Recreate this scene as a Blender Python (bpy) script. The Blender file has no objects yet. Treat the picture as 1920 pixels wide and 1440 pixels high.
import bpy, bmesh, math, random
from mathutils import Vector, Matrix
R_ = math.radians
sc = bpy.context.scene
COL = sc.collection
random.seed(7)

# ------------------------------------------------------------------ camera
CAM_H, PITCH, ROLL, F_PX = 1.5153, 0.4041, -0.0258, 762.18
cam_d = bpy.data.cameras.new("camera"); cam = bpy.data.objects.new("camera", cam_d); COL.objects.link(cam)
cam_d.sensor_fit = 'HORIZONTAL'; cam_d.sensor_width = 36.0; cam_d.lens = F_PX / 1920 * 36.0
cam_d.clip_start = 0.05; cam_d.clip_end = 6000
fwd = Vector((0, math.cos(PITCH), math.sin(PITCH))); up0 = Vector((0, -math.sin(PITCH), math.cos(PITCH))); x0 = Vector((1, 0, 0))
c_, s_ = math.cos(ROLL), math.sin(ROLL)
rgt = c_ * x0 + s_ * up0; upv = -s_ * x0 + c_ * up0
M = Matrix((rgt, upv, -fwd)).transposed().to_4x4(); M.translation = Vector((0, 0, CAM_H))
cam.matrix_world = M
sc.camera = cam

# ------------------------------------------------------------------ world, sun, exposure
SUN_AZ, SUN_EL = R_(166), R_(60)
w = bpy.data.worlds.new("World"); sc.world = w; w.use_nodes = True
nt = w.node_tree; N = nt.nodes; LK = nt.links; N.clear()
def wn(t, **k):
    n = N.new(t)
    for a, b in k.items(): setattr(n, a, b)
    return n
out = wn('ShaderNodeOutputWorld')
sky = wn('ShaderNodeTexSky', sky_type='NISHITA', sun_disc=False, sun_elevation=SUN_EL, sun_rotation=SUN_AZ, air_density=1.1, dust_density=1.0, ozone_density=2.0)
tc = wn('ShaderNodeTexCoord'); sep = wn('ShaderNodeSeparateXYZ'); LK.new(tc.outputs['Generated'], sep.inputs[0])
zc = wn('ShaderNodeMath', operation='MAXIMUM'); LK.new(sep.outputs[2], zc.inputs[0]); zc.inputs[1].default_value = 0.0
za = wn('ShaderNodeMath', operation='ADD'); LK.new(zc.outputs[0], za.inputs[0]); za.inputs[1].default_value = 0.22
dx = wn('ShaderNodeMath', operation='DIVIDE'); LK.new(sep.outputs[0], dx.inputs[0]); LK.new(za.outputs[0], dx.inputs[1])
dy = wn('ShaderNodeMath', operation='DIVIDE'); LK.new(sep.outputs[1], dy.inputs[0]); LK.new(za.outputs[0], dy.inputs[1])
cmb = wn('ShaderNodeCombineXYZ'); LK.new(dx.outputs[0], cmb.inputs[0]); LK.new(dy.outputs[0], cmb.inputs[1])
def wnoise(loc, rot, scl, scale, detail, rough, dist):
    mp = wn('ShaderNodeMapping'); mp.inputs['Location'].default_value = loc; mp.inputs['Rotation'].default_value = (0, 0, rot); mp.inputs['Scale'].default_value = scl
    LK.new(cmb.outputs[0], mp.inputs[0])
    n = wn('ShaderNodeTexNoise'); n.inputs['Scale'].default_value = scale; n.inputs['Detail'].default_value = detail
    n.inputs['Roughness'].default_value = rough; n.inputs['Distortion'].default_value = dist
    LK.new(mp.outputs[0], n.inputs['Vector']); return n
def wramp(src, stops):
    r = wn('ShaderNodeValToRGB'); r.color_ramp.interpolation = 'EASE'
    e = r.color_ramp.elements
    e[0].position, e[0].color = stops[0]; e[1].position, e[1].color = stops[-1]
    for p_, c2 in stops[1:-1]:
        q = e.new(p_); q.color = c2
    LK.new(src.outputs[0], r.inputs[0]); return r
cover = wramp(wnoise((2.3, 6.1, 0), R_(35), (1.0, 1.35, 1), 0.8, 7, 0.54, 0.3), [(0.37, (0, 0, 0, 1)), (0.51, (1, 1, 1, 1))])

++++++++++

## Goal
Starting at the first line of the listing, retype every line up to and including the one with "sc.camera = cam".

## Output below
Recreate this scene as a Blender Python (bpy) script. The Blender file has no objects yet. Treat the picture as 1920 pixels wide and 1440 pixels high.
import bpy, bmesh, math, random
from mathutils import Vector, Matrix
R_ = math.radians
sc = bpy.context.scene
COL = sc.collection
random.seed(7)

# ------------------------------------------------------------------ camera
CAM_H, PITCH, ROLL, F_PX = 1.5153, 0.4041, -0.0258, 762.18
cam_d = bpy.data.cameras.new("camera"); cam = bpy.data.objects.new("camera", cam_d); COL.objects.link(cam)
cam_d.sensor_fit = 'HORIZONTAL'; cam_d.sensor_width = 36.0; cam_d.lens = F_PX / 1920 * 36.0
cam_d.clip_start = 0.05; cam_d.clip_end = 6000
fwd = Vector((0, math.cos(PITCH), math.sin(PITCH))); up0 = Vector((0, -math.sin(PITCH), math.cos(PITCH))); x0 = Vector((1, 0, 0))
c_, s_ = math.cos(ROLL), math.sin(ROLL)
rgt = c_ * x0 + s_ * up0; upv = -s_ * x0 + c_ * up0
M = Matrix((rgt, upv, -fwd)).transposed().to_4x4(); M.translation = Vector((0, 0, CAM_H))
cam.matrix_world = M
sc.camera = cam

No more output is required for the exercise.